Кое-как общество привыкло к годичному сроку службы. Но не прошло и пяти лети, как раздались голоса с полки, где стоит «бешеный принтер», что, дескать, пора увеличивать срок службы. «Будем просить Шойгу пересмотреть» и так далее. Когда государство дает послабления в виде уменьшающихся сроков — это воспринимается обществом положительно по-любому. Ведь общество помнит с благодарностью послабления и помельче (если спросить, то все помнят, что первое, что Путин сделал — отменил разрешения на ношение мобильного телефона). Но вот, система Ниппель: обратное действие — увеличение сроков службы — общество воспримет очень плохо.
Мы ведь знаем, что большая часть пробок в Москве и вокруг нея появляется не столько из-за узости транспортных каналов.
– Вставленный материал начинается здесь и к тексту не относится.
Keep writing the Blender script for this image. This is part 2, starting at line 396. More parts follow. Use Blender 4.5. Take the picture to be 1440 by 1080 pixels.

Просто когда четырехполосное движение становится двухполосным, а потом опять трехполосным, поток встает намертво. И каждый автолюбитель знает, что самое большое зло — не сама дорога, а ее немотивированные сужения и расширения. Вот эти скачки сроков, которые, я еще раз повторю как человек, вполне служивший простым матросом и не в самом плохом месте, а именно на Тихоокеанском краснознаменном флоте, воспринимаются стараниями самих военных как неизбежный тюремный срок — это дурно. Это хуже, чем переход четырехполосного шоссе в деревенскую дорогу под Мытищинским рынком. Это касается огромного количества семей, людей, судеб. Это называется «невозможность планировать жизнь в этой стране». С соответствующим социальным раздражением. Оно вам надо?